Task details: Print the material below exactly as it stands, please, from its first line to the line holding "tag(bb, 'low white", with no pictures.

Collected data:
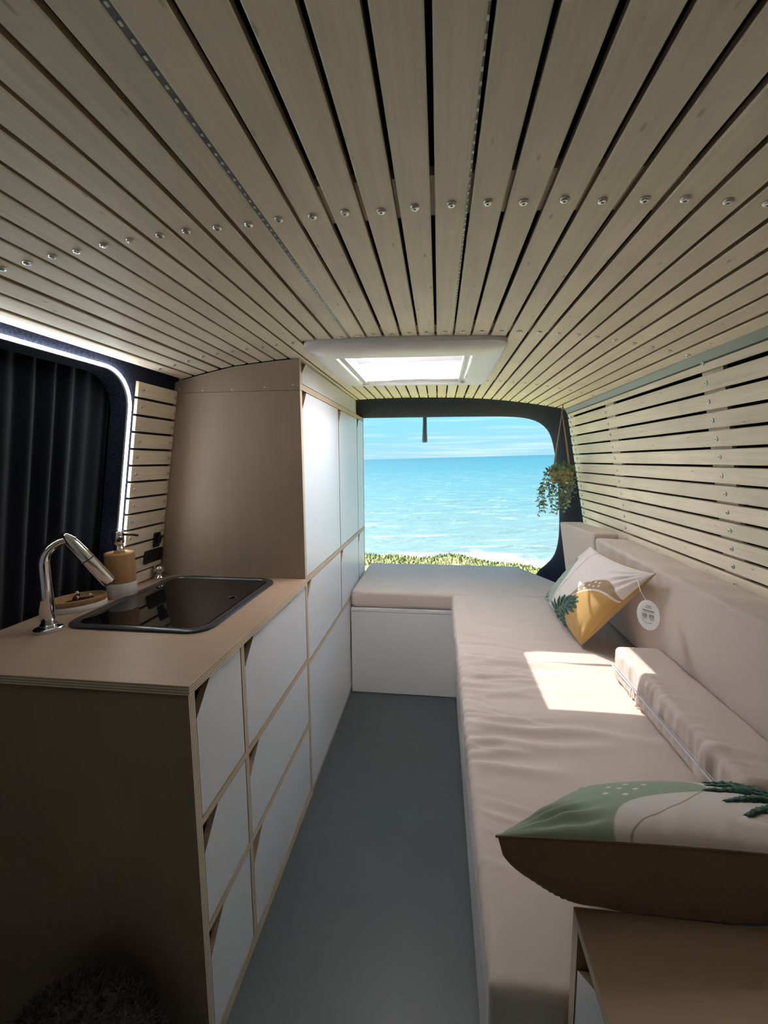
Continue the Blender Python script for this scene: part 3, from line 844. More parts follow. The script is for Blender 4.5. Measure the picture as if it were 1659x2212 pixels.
tbox('plinth', (-1.0, TY0+.023, 0), (XF-.004, TY1, .022), [M['pe_z']])
fr = lambda a, b, c, d, **k: front(tcab, a, b, c, d, o=OT, name='door', **k)
# upper flap: top edge follows the ceiling
fr(TY0+.023, 2.700, 1.690, zc(XF)-.004, cy=.055, cz=.045)
fr(TY0+.023, 2.228, .940, 1.668, cy=.055, cz=.068)
fr(2.236, 2.746, .940, 1.668, cy=.055, cz=.068)
fr(2.754, TY1-.012, .940, 1.668, cy=.045, cz=.06)
fr(TY0+.023, 2.228, .590, .918, cy=.055, cz=.068)
fr(2.236, 2.746, .590, .918, cy=.055, cz=.068)
fr(2.754, TY1-.012, .590, .918, cy=.045, cz=.06)
mb = MB().box((-.016, .026, .024), (-.001, 2.96-TY0, .569)); bevel(mb.build('kick_panel', M['white'], tcab), .001)
tag(tcab, 'tall white cupboard with plywood side from worktop to ceiling', 'cupboard')

# ================================================================== rear bed platform
BY = 2.440
bb = empty('bed_platform', (-.20, BY, 0))
ob = (-.20, BY, 0)
kbox('front_panel', (-.510, BY, .004), (.86, BY+.018, .510), [M['white2']], bb, 0, ob, .001)
kbox('top_board', (-.510, BY-.002, .512), (.63, 2.97, .531), [M['white2']], bb, 0, ob, .001)
kbox('end_support', (-.512, BY+.02, .004), (-.495, 2.97, .510), [M['white2']], bb, 0, ob)
kbox('rear_panel', (-.512, 2.95, .004), (.63, 2.97, .510), [M['white2']], bb, 0, ob)
tag(bb, 'low white bed platform across the back of the van', 'bed base')

def bed_disp(P, N):
    P = P.copy(); top = np.clip(N[:, 2], 0, 1)
    # a few creases pressed into the top
    for (x0, y0, x1, y1, a) in ((.20, 2.72, .36, 2.70, .004), (.22, 2.66, .42, 2.60, .005), (.47, 2.80, .56, 2.62, .004), (.22, 2.62, .34, 2.615, .003)):
        d = np.array([x1-x0, y1-y0]); L = np.linalg.norm(d); d /= L
        t = (P[:, 0]-x0)*d[0] + (P[:, 1]-y0)*d[1]; s = -(P[:, 0]-x0)*d[1] + (P[:, 1]-y0)*d[0]
        P[:, 2] += top*a*np.exp(-(s/.010)**2)*np.exp(-(np.maximum(0, np.abs(t-L/2)-L/2)/.02)**2)
    # rear right corner cut away beside the pillar
    k = np.clip((P[:, 0] - .56)/.2, 0, 1)
    P[:, 1] -= k*np.clip((P[:, 1]-2.5)/.6, 0, 1)*.46
    e_ = np.exp(-((P[:, 0]+.49)/.03)**2) * np.exp(-((P[:, 1]-2.45)/.06)**2)
    P[:, 1] += e_*.0025*np.sin(P[:, 2]*420)
    return P
bc = cushion('bed_cushion', (-.512, 2.445, .532), (.840, 3.165, .634), .022, M['fabric'], res=.02, disp=bed_disp)
tag(bc, 'beige bed cushion on the rear platform before the sea view', 'cushion')

# ================================================================== bench on the right
be = empty('bench', (.5, 1.5, 0)); ob2 = (.5, 1.5, 0)
kbox('front_panel', (.115, .562, .004), (.133, BY-.004, .530), [M['white2']], be, 0, ob2)
kbox('end_panel', (.133, .562, .004), (.90, .580, .530), [M['white2']], be, 0, ob2)
kbox('top_board', (.133, .580, .512), (.93, BY-.004, .530), [M['white2']], be, 0, ob2)
tag(be, 'white bench base under the long seat cushion', 'bench')

rw = random.Random(11)
ridges = []
for i in range(46):
    y0 = rw.uniform(.75, 2.30); 
    dens = math.exp(-((y0-1.55)/.55)**2)
    ridges.append((y0, rw.uniform(-.28, .10), rw.uniform(.005, .011), rw.uniform(.0022, .0055)*(.45+.55*dens), rw.uniform(.06, .42)*(.5+.5*dens), rw.uniform(0, 6), rw.choice((1, 1, 1, -1))))
long_r = [(1.63, -.10, .016, .007, .55, 1.0, 1), (1.20, -.05, .018, .0075, .62, 2.0, 1), (1.12, .02, .016, .006, .45, 0.5, 1), (1.86, -.22, .014, .007, .42, 0.2, 1), (1.50, -.06, .013, .0055, .34, 4.0, 1), (1.02, .05, .015, .006, .25, 1.5, 1), (1.38, .10, .016, .006, .48, 2.6, 1)]
def seat_disp(P, N):
    P = P.copy(); top = np.clip(N[:, 2], 0, 1); fr_ = np.clip(-N[:, 0], 0, 1)
    X = P[:, 0] - .085
    dz = np.zeros(len(P))
    for (y0, sl, w, a, L, ph, sg) in ridges + long_r:
        yc = y0 + sl*X + .010*np.sin(X*18+ph)
        ww = w*(1+.6*X/L)
        prof = np.exp(-((P[:, 1]-yc)/ww)**2) - .45*np.exp(-((P[:, 1]-yc-1.7*ww)/(1.2*ww))**2)
        fade = np.where(X < L, np.cos(np.clip(X/L, 0, 1)*math.pi/2)**.7, 0)*np.clip(.55+X*6, 0, 1)
        dz += sg*2.0*a*prof*fade
    # fine gathers along the front edge
    g = .0016*np.sin(P[:, 1]*150+3*np.sin(P[:, 1]*13))*np.exp(-X/.045)*np.clip(1.3-abs(P[:, 1]-1.5)/.9, 0, 1)
    P[:, 2] += top*(dz + g)
    P[:, 0] -= fr_*(.5*dz + g)*np.clip((P[:, 2]-.55)/.07, 0, 1)
    P[:, 2] += top*.004*np.sin(np.clip((P[:, 0]-.08)/.72, 0, 1)*math.pi)
    return P
sc_ = cushion('seat_cushion', (.082, .560, .531), (.840, 2.441, .631), .016, M['fabric'], res=.0065, disp=seat_disp)
tag(sc_, 'long wrinkled beige seat cushion along the right bench', 'cushion')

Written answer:
Continue the Blender Python script for this scene: part 3, from line 844. More parts follow. The script is for Blender 4.5. Measure the picture as if it were 1659x2212 pixels.
tbox('plinth', (-1.0, TY0+.023, 0), (XF-.004, TY1, .022), [M['pe_z']])
fr = lambda a, b, c, d, **k: front(tcab, a, b, c, d, o=OT, name='door', **k)
# upper flap: top edge follows the ceiling
fr(TY0+.023, 2.700, 1.690, zc(XF)-.004, cy=.055, cz=.045)
fr(TY0+.023, 2.228, .940, 1.668, cy=.055, cz=.068)
fr(2.236, 2.746, .940, 1.668, cy=.055, cz=.068)
fr(2.754, TY1-.012, .940, 1.668, cy=.045, cz=.06)
fr(TY0+.023, 2.228, .590, .918, cy=.055, cz=.068)
fr(2.236, 2.746, .590, .918, cy=.055, cz=.068)
fr(2.754, TY1-.012, .590, .918, cy=.045, cz=.06)
mb = MB().box((-.016, .026, .024), (-.001, 2.96-TY0, .569)); bevel(mb.build('kick_panel', M['white'], tcab), .001)
tag(tcab, 'tall white cupboard with plywood side from worktop to ceiling', 'cupboard')

# ================================================================== rear bed platform
BY = 2.440
bb = empty('bed_platform', (-.20, BY, 0))
ob = (-.20, BY, 0)
kbox('front_panel', (-.510, BY, .004), (.86, BY+.018, .510), [M['white2']], bb, 0, ob, .001)
kbox('top_board', (-.510, BY-.002, .512), (.63, 2.97, .531), [M['white2']], bb, 0, ob, .001)
kbox('end_support', (-.512, BY+.02, .004), (-.495, 2.97, .510), [M['white2']], bb, 0, ob)
kbox('rear_panel', (-.512, 2.95, .004), (.63, 2.97, .510), [M['white2']], bb, 0, ob)
tag(bb, 'low white bed platform across the back of the van', 'bed base')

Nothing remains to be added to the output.